Geçen yıl Zonguldak'taki kaçak maden ocağında çalışırken fenalaşarak yere yığılan bir Afgan işçinin ormanlık alanda yakılmasına ilişkin davada gerekçeli karar açıklandı. 6 sanığın hapis cezasına çarptırıldığı davada olayı ihbar eden sanığın cezası indirildi. Gerekçeli kararda, Afgan işçinin rahatsızlık geçirdikten sonra yaşayıp yaşamadığı ve böbreğinin alındığı iddiasına ilişkin de dikkat çeken ifadeler yer aldı.
Zonguldak'ta ruhsatsız maden ocağında çalışan Afgan Vezir Mohammad Nourtani'nin cansız bedeninin ormanlık alanda yanmış halde bulunmasına ilişkin davada gerekçeli karar açıklandı.
Zonguldak 1. Ağır Ceza Mahkemesinin gerekçeli kararında, her ne kadar sanıklar A.A, A.Ç, E.G, E.D, H.K. ve S.K'nin fikir ve eylem birliği içerisinde ölene yönelik "kasten öldürme" suçunu işledikleri iddia edilse de alınan tanık beyanlarına göre ölenin herhangi bir kimseyle husumetinin bulunmadığının anlaşıldığı belirtildi.

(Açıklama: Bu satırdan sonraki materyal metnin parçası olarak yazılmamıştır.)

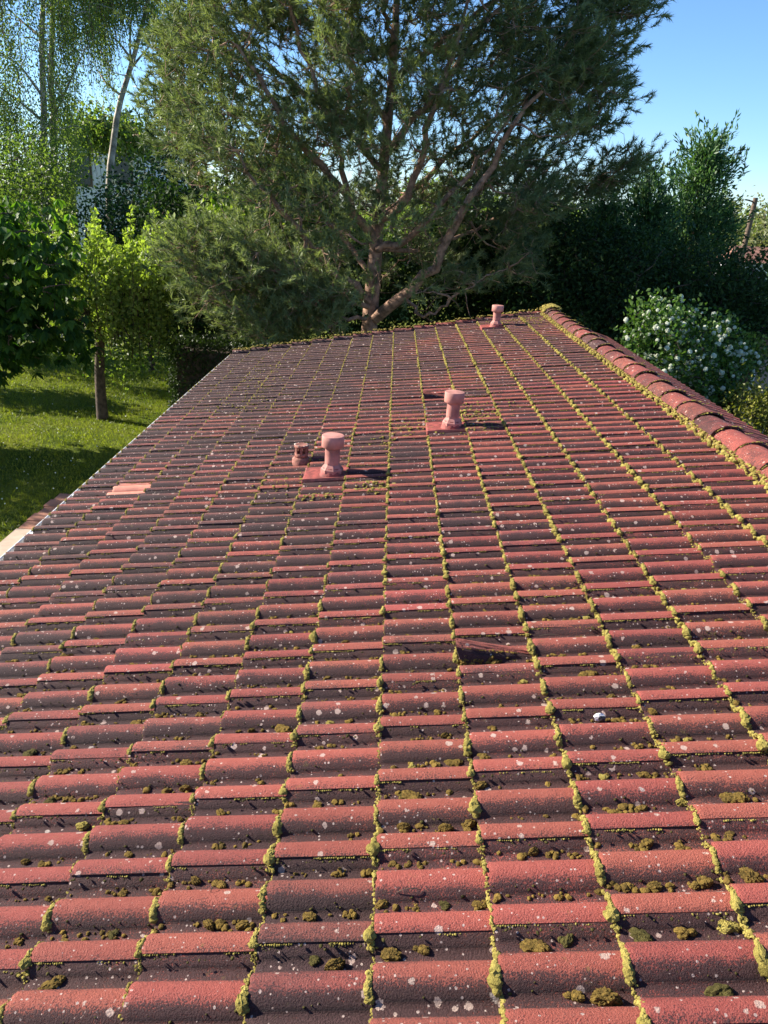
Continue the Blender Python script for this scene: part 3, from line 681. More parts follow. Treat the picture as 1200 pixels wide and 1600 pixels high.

Kararda, ölen ile sanık veya sanıklar arasında husumet bulunduğuna dair dosyaya yansıyan delil bulunmadığı kaydedildi.
Ayrıca maden işçisi Nourtani'nin böbreğinin alındığı iddialarının somut delillere dayanmayıp soyut iddia olarak kaldığı aktarılan kararda, ölen hakkında düzenlenen raporlarda da böbreğinin vücudunda bulunduğu ancak organların yanmış olması sebebiyle birbirlerine yapıştıklarının tespit edildiği bilgisi yer aldı.

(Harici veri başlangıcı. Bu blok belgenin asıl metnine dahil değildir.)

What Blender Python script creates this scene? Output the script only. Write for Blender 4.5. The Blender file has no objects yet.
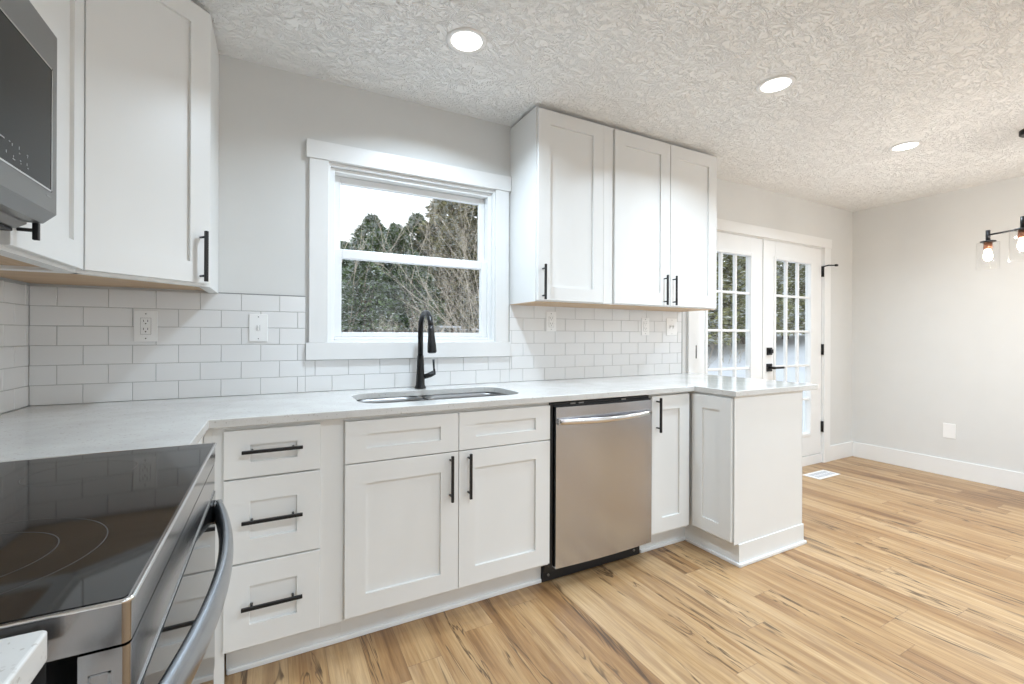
import bpy, bmesh, math, random
from mathutils import Vector, Matrix
C = bpy.context.scene
COL = C.collection
PI = math.pi
# ------------------------------------------------------------------ camera
cam_d = bpy.data.cameras.new('camera')
cam_d.sensor_width = 36.0
cam_d.lens = 449.5 / 1024 * 36
cam_d.shift_y = -6.4 / 1024
cam_d.clip_start = 0.02
cam = bpy.data.objects.new('camera', cam_d)
COL.objects.link(cam)
cam.matrix_world = (Matrix.Translation((0.8385, -2.4063, 1.1939)) @ Matrix.Rotation(math.radians(-27.804), 4, 'Z')
                    @ Matrix.Rotation(PI / 2, 4, 'X') @ Matrix.Rotation(math.radians(0.2464), 4, 'Z'))
C.camera = cam
# ------------------------------------------------------------------ world: a pale overcast winter sky
W = bpy.data.worlds.new('sky'); C.world = W; W.use_nodes = True
wn = W.node_tree; wn.nodes.clear()
wo = wn.nodes.new('ShaderNodeOutputWorld'); wb = wn.nodes.new('ShaderNodeBackground')
tc = wn.nodes.new('ShaderNodeTexCoord'); sp = wn.nodes.new('ShaderNodeSeparateXYZ'); rp = wn.nodes.new('ShaderNodeValToRGB')
wn.links.new(tc.outputs['Generated'], sp.inputs[0]); wn.links.new(sp.outputs['Z'], rp.inputs[0])
rp.color_ramp.elements[0].position = 0.0; rp.color_ramp.elements[0].color = (0.97, 0.97, 0.97, 1)
rp.color_ramp.elements[1].position = 0.6; rp.color_ramp.elements[1].color = (0.78, 0.88, 1.0, 1)
wn.links.new(rp.outputs[0], wb.inputs[0]); wb.inputs[1].default_value = 1.55
wn.links.new(wb.outputs[0], wo.inputs[0])
# ------------------------------------------------------------------ exposure / view
C.view_settings.view_transform = 'Standard'
C.view_settings.look = 'None'
C.view_settings.gamma = 1.0
C.view_settings.use_curve_mapping = False
C.view_settings.exposure = 0.37
C.cycles.max_bounces = 12
C.cycles.diffuse_bounces = 7
C.cycles.glossy_bounces = 5
C.cycles.transparent_max_bounces = 24
C.cycles.use_denoising = True
C.cycles.sample_clamp_indirect = 6.0
CAN_W = 13.0        # watts of each recessed can
HC = 2.455          # ceiling height
CANS = [(1.56, -.61), (3.05, -1.03), (4.515, -.99), (1.56, -2.45), (3.05, -2.6), (4.515, -2.6), (1.56, -4.2), (3.05, -4.2), (4.515, -4.2)]  # after the back row: unseen cans added for even room light

# ================================================================== materials
def newmat(name):
    m = bpy.data.materials.new(name); m.use_nodes = True
    nt = m.node_tree; b = nt.nodes['Principled BSDF']
    return m, nt, b
def node(nt, t, **kw):
    n = nt.nodes.new(t)
    for k, v in kw.items(): setattr(n, k, v)
    return n
def ramp(nt, src, pts):
    r = node(nt, 'ShaderNodeValToRGB'); e = r.color_ramp.elements
    while len(e) < len(pts): e.new(0.5)
    for i, (p, c) in enumerate(pts):
        e[i].position = p; e[i].color = (*c, 1)
    nt.links.new(src, r.inputs[0]); return r.outputs[0]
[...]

Kararda, Adli Tıp Kurumu Başkanlığının 22 Aralık 2023 tarihli, Adli Tıp Kurumu 1. Adli Tıp İhtisas Kurulunun 31 Ocak 2024 tarihli, Adli Tıp Kurumu Üçüncü Üst Kurulunun 3 Aralık 2024 tarihli raporlarına atıfta bulunularak, "ölüm zamanı 9 Aralık 2023 tarihiyle uyumlu olmakla birlikte ölüm anının hangi an olduğunun bilimsel olarak somut şekilde tespitinin yapılamadığı ve ölenin meydana gelen kazadan sonra yaşayıp yaşamadığının, yaşadıysa ne kadar süre yaşadığının ve olay sonrası gecikmeden acil servisinin çağrılması veya hastaneye götürülerek uygun tedaviye başlanması durumunda kurtulma ihtimalinin olup olmadığının bilinemediği" ifade edildi.
Gerekçeli kararda, sanıklara "suça elverişli kişilikleri, samimi ve muteber pişmanlık göstermedikleri" gerekçesiyle iyi hal indirimi uygulanmadığı, A.Ç. hakkında ise olayı öğrendikten sonra avukatı aracılığıyla savcılığa başvurarak suçun aydınlatılmasına yardımcı olduğu için indirim uygulandığı belirtildi.